Forcing link_to 'put'

I cannot force my link_to statement to send an HTTP put into my
controller’s update method. It appears to be using get and therefore
invoking the show method. Here is what my view looks like (I am using
nested resources where item :has_many :costs):

<%= link_to ‘Recalculate’, item_cost_path(:recalc => 1), :method
=> :put, :action => :update %>

When I click on the link in a browser:

Unknown action
No action responded to show. Actions: create, destroy, edit, index,
new, and update

I have tried many variations of link_to arguments and have been unable
to make this work. Out of ideas, so I’m hoping you can help.

Thanks!
Mark

What happens if you remove “:action => :update”? Shouldn’t be necessary
cause put automatically calls the update method.

Unfortunately that does not work. Same error, as if link_to is
ignoring the :method argument and defaulting to get/show.

On 17 April 2010 07:16, MarkB [email protected] wrote:

Unfortunately that does not work. Same error, as if link_to is
ignoring the :method argument and defaulting to get/show.

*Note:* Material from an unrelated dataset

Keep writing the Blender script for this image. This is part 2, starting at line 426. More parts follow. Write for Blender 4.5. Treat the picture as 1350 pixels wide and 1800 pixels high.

Have you checked the html generated by the link, and looked in the log
to see if anything useful there?

Colin

Colin L. wrote:

Have you checked the html generated by the link, and looked in the log
to see if anything useful there?

Colin

Yeah, what’s the output of
<%= link_to ‘Recalculate’, item_cost_path(:recalc => 1), :method
=> :put %>?

btw, found not much time ago, that you need to do
:conditions => {:method => :put}
instead of just
:method => :put
in routes.rb when define a route

On 17 April 2010 09:29, Heinz S. [email protected] wrote:

Colin L. wrote:

Have you checked the html generated by the link, and looked in the log
to see if anything useful there?

Colin

Yeah, what’s the output of
<%= link_to ‘Recalculate’, item_cost_path(:recalc => 1), :method
=> :put %>?

What have you got?

Colin

The answer to seemingly broken rails behavior is usually “duh…I
should have realized that!”

My link_to syntax was fine. The HTTP put was successfully finding the
correct controller method, but that method was performing a redirect
that was failing (in a rather opaque way to me) because in this
particular code path I did not initialize an instance variable (@item)
that was the parameter to the redirect because I was bypassing a
form_for…submit action that otherwise passes in the item.id:

redirect_to edit_item_cost_path(@item, @cost)

It appears that this RESTful helper fails with a not-too-insightful
error when passed a bogus parameter.

Thanks everyone who pitched in with suggestions and pointers.